### [Data segment]
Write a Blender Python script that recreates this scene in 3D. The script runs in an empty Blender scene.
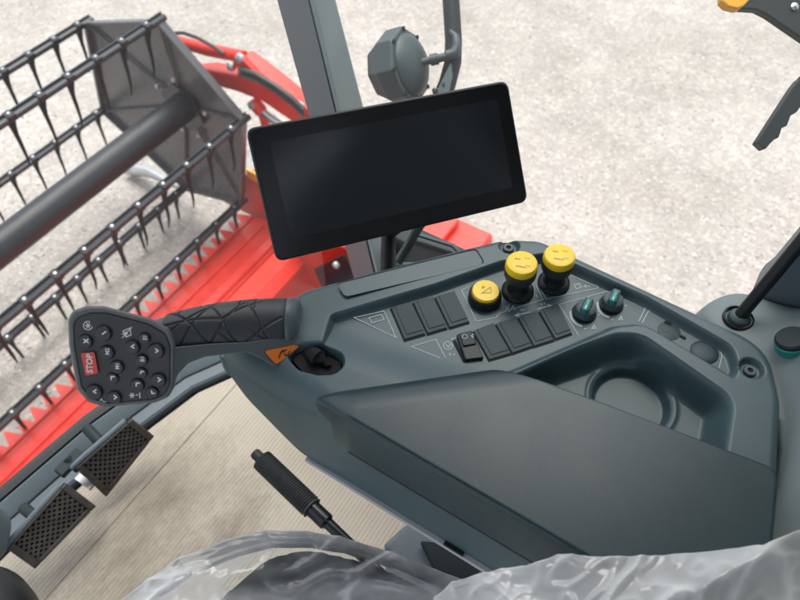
import bpy, math, random
import numpy as np
from mathutils import Vector, Matrix, noise
from mathutils.geometry import delaunay_2d_cdt

random.seed(7)
rng = np.random.default_rng(7)
S = bpy.context.scene
COL = S.collection

# ------------------------------------------------------------------ camera
FPX = 700.0
PITCH = math.atan(920 / FPX)
CP, SP = math.cos(PITCH), math.sin(PITCH)
CAM = Vector((0, 0, 1.25))
R_ = Vector((1, 0, 0)); U_ = Vector((0, SP, CP)); D_ = Vector((0, CP, -SP))
LAT = Vector((730, 920 * SP + FPX * CP, 0)).normalized()      # to the right side of the machine
FWD = Vector((-LAT.y, LAT.x, 0))                              # driving direction
ZUP = Vector((0, 0, 1))

def ray(x, y): return R_ * ((x - 400) / FPX) - U_ * ((y - 300) / FPX) + D_
def onz(x, y, z):
    r = ray(x, y); return CAM + r * ((z - CAM.z) / r.z)
def onL(x, y, l):
    r = ray(x, y); return CAM + r * (l / r.dot(LAT))
def onF(x, y, f):
    r = ray(x, y); return CAM + r * (f / r.dot(FWD))
def dep(x, y, d): return CAM + ray(x, y) * d
def FL(f, l, z=0.0): return FWD * f + LAT * l + ZUP * z

cam = bpy.data.cameras.new('camera'); cam_o = bpy.data.objects.new('camera', cam); COL.objects.link(cam_o)
cam.lens = 36 * FPX / 800; cam.sensor_width = 36
cam.clip_start = 0.02; cam.clip_end = 500
cam_o.location = CAM; cam_o.rotation_euler = (math.pi / 2 - PITCH, 0, 0)
cam.dof.use_dof = True; cam.dof.focus_distance = 0.78; cam.dof.aperture_fstop = 8
S.camera = cam_o

# ------------------------------------------------------------------ world and light
S.view_settings.view_transform = 'Standard'; S.view_settings.look = 'None'
S.view_settings.gamma = 1; S.view_settings.use_curve_mapping = False
S.view_settings.exposure = 1.28
W = bpy.data.worlds.new('World'); S.world = W; W.use_nodes = True
wn = W.node_tree.nodes; wl = W.node_tree.links
sky = wn.new('ShaderNodeTexSky'); sky.sky_type = 'NISHITA'; sky.sun_disc = False
SUN_EL = math.radians(72)
sun_dir = (LAT * 0.75 + FWD * 0.45).normalized()          # where the sun stands, horizontally
sky.sun_elevation = SUN_EL
sky.sun_rotation = math.atan2(sun_dir.x, sun_dir.y)
sky.dust_density = 4.0; sky.air_density = 0.9; sky.ozone_density = 0.8
hs_ = wn.new('ShaderNodeHueSaturation'); hs_.inputs['Saturation'].default_value = .42      # thin overcast: a paler sky
wl.new(sky.outputs[0], hs_.inputs['Color']); wl.new(hs_.outputs[0], wn['Background'].inputs[0]); wn['Background'].inputs[1].default_value = 0.15
sun = bpy.data.lights.new('sun', 'SUN'); sun.energy = 0.8; sun.angle = math.radians(40); sun.color = (1, .96, .9)
so = bpy.data.objects.new('sun', sun); COL.objects.link(so)
sv = sun_dir * math.cos(SUN_EL) + ZUP * math.sin(SUN_EL)
so.rotation_euler = sv.to_track_quat('Z', 'Y').to_euler(); so.location = (0, 0, 8)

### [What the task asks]
Look at the listing and set down only the lines from its start through the line with "COL = S.collection", word for word and without pictures.

### [Solution to this task]
Write a Blender Python script that recreates this scene in 3D. The script runs in an empty Blender scene.
import bpy, math, random
import numpy as np
from mathutils import Vector, Matrix, noise
from mathutils.geometry import delaunay_2d_cdt

random.seed(7)
rng = np.random.default_rng(7)
S = bpy.context.scene
COL = S.collection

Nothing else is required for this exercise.